### REQUIRED TASK:
Retype the whole listing below, character for character.

▼▼▼

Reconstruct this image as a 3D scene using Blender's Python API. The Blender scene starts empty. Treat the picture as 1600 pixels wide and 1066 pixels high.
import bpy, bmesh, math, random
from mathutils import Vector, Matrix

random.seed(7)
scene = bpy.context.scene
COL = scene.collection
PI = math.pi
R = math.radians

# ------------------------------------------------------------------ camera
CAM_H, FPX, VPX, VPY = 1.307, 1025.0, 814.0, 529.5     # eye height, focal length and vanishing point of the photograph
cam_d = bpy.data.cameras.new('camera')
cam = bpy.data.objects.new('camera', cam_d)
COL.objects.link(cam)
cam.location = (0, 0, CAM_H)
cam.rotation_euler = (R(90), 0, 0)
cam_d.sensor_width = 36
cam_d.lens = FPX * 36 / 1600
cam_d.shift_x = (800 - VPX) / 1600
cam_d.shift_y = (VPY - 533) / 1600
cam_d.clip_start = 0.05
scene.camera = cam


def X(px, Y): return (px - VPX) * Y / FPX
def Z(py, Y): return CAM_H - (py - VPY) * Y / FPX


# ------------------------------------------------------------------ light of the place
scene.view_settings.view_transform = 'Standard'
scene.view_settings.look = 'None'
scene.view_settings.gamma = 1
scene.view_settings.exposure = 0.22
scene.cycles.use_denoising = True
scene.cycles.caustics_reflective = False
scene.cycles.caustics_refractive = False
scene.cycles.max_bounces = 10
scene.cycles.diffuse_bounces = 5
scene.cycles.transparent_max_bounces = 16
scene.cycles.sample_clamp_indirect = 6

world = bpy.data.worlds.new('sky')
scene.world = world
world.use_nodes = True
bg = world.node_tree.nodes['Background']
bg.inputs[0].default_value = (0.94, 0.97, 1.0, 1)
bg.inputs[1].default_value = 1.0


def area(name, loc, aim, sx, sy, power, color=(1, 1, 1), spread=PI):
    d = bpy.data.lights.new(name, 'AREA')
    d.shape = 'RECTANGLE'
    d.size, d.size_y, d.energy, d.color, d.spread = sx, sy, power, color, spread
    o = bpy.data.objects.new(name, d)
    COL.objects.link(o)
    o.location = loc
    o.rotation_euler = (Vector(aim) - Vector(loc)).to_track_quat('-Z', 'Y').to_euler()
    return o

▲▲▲

### ANSWER:
Reconstruct this image as a 3D scene using Blender's Python API. The Blender scene starts empty. Treat the picture as 1600 pixels wide and 1066 pixels high.
import bpy, bmesh, math, random
from mathutils import Vector, Matrix

random.seed(7)
scene = bpy.context.scene
COL = scene.collection
PI = math.pi
R = math.radians

# ------------------------------------------------------------------ camera
CAM_H, FPX, VPX, VPY = 1.307, 1025.0, 814.0, 529.5     # eye height, focal length and vanishing point of the photograph
cam_d = bpy.data.cameras.new('camera')
cam = bpy.data.objects.new('camera', cam_d)
COL.objects.link(cam)
cam.location = (0, 0, CAM_H)
cam.rotation_euler = (R(90), 0, 0)
cam_d.sensor_width = 36
cam_d.lens = FPX * 36 / 1600
cam_d.shift_x = (800 - VPX) / 1600
cam_d.shift_y = (VPY - 533) / 1600
cam_d.clip_start = 0.05
scene.camera = cam


def X(px, Y): return (px - VPX) * Y / FPX
def Z(py, Y): return CAM_H - (py - VPY) * Y / FPX


# ------------------------------------------------------------------ light of the place
scene.view_settings.view_transform = 'Standard'
scene.view_settings.look = 'None'
scene.view_settings.gamma = 1
scene.view_settings.exposure = 0.22
scene.cycles.use_denoising = True
scene.cycles.caustics_reflective = False
scene.cycles.caustics_refractive = False
scene.cycles.max_bounces = 10
scene.cycles.diffuse_bounces = 5
scene.cycles.transparent_max_bounces = 16
scene.cycles.sample_clamp_indirect = 6

world = bpy.data.worlds.new('sky')
scene.world = world
world.use_nodes = True
bg = world.node_tree.nodes['Background']
bg.inputs[0].default_value = (0.94, 0.97, 1.0, 1)
bg.inputs[1].default_value = 1.0


def area(name, loc, aim, sx, sy, power, color=(1, 1, 1), spread=PI):
    d = bpy.data.lights.new(name, 'AREA')
    d.shape = 'RECTANGLE'
    d.size, d.size_y, d.energy, d.color, d.spread = sx, sy, power, color, spread
    o = bpy.data.objects.new(name, d)
    COL.objects.link(o)
    o.location = loc
    o.rotation_euler = (Vector(aim) - Vector(loc)).to_track_quat('-Z', 'Y').to_euler()
    return o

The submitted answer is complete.